The plants will share valuable information, such as how they are feeling, whether they have too much sun, or not enough water and whether the last sprinkle of fertiliser suited them, as well as if there is too much acid, or ozone, or salt in their environment.
So apart from allowing you to make them happy by correcting their problems, they will also be telling a bigger story — about climate change.
The plants have little micro-sensors built into them that acts as an environmental monitor. The sensors collect the plant’s signals, analyse them, combine them with those of other plants nearby, and produce a clear analysis of its environment.
“In other words, the plant will tell you how it feels and why,” said European Commissioner Neelie Kroes.
But everyone will be able to have their own talking flowers and shrubs because the sensors are made from low-cost, readily available components and the technology is open source.
“We hope that anyone from nature-lovers to farmers, will be able to determine if a plant needed more or less sun and water, or how a specific fertiliser was affecting its health. And since the solution is wifi-based, even monitoring your garden from your living room would be possible.”

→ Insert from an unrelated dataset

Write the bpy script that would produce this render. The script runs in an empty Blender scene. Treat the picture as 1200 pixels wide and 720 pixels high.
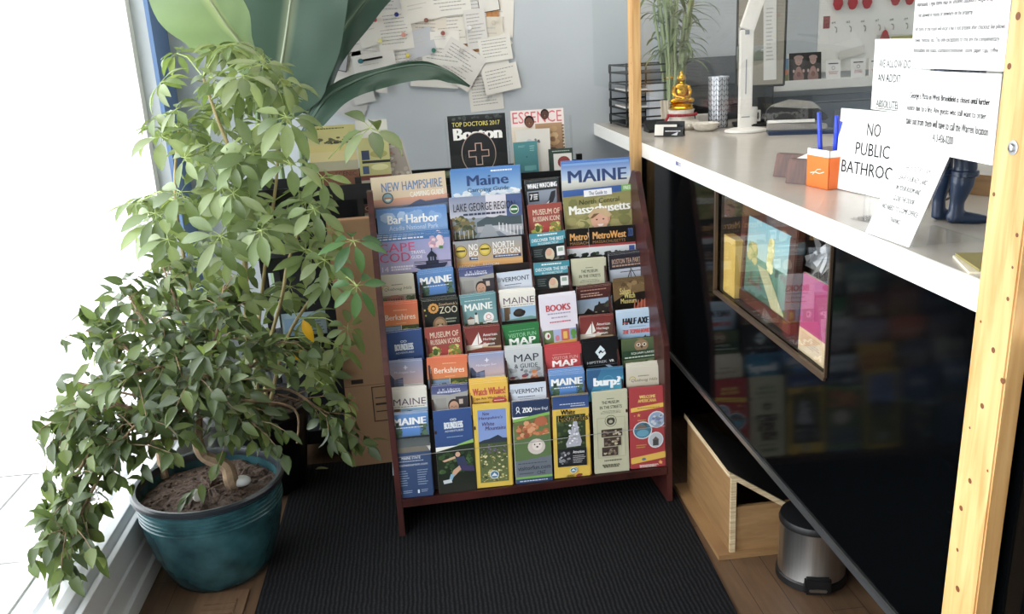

The work was led by an Italian SME called WLAB, set up especially to carry out such research and develop it. Project coordinator Professor Andrea Vitaletti said that the plants can be a valuable tool in helping us understand our environment in terms of climate change.
“But then change is up to us”, he added.
The information on the creating talking plants is freely available as part of the PLEASED project (plants employed as sensing devices) in the hope that more will become involved in the work and improve the design, including developing algorithms that understand the plants signals.